Les analystes de la société de bourse Equity DS estiment que la Banque centrale devra continuer ses ventes ciblées tout en maintenant un taux directeur positif en termes réels. Ils soulignent que l’assainissement budgétaire engagé depuis 2023 est indispensable pour ne pas monétiser le déficit et nourrir de nouvelles tensions.
Lectures régionales comparées
Dans la sous-région, le franc CFA d’Afrique centrale, arrimé à l’euro, évolue autrement. Certains analystes kinois observent avec intérêt la stabilité relative de Brazzaville, fruit d’une coordination monétaire avec Paris et d’un encadrement budgétaire strict. Ils y voient un argument pour renforcer la discipline interne plutôt qu’envisager un ancrage externe.
L’expérience récente du Ghana, qui a vu le cedi perdre plus de 25 % en six mois malgré des interventions massives, rappelle cependant qu’aucun outil ne remplace la crédibilité. La BCC semble l’avoir intégré : elle communique désormais chaque semaine sur ses réserves, ses adjudications et ses projections d’inflation.
Perspectives à court terme
Selon la note de conjoncture publiée le 15 août, la Banque centrale table sur un taux de change indicatif stabilisé autour de 2 800 à 2 850 CDF d’ici la fin du trimestre. Ce scénario repose sur des ventes de devises additionnelles et sur la reconduction d’un moratoire sur les dépenses non prioritaires.
Les partenaires multilatéraux suivent de près ces engagements. Le FMI, qui a déboursé en mars la troisième tranche de son programme élargi de crédit, encourage la BCC à renforcer la transparence des opérations de change. Une mission d’examen est attendue mi-septembre pour évaluer la cohérence entre politique monétaire et réformes.

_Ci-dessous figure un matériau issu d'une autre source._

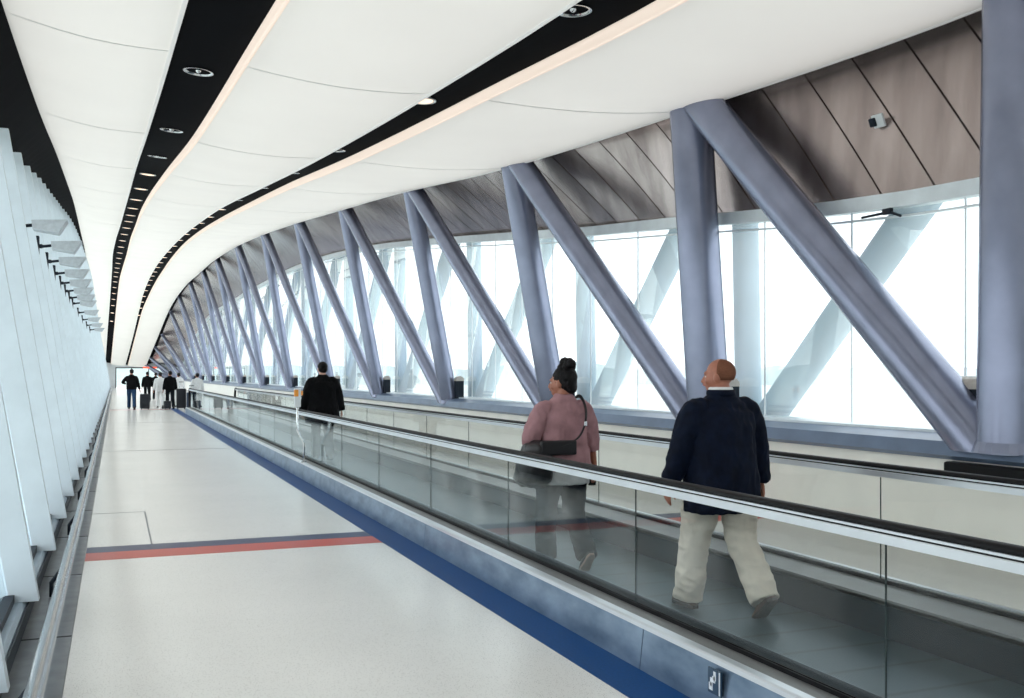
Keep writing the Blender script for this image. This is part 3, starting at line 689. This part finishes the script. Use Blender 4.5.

Entre prudence et optimisme mesuré
Sur le boulevard du 30 Juin, la trajectoire du dollar reste le premier indicateur scruté par les ménages. L’épisode de 2020, où le franc s’était déprécié de 30 % malgré des ventes record, nourrit la prudence. Mais l’institution entend démontrer que l’arsenal actuel est plus robuste et mieux calibré.
« Nous voulons éviter tout choc brutal et restaurer graduellement la préférence pour notre monnaie », confie un conseiller du gouverneur. La tonalité reste donc à l’équilibre : offensive sur la communication, vigilance sur les réserves et coordination accrue avec le Trésor. Les prochaines semaines diront si le pari est tenu.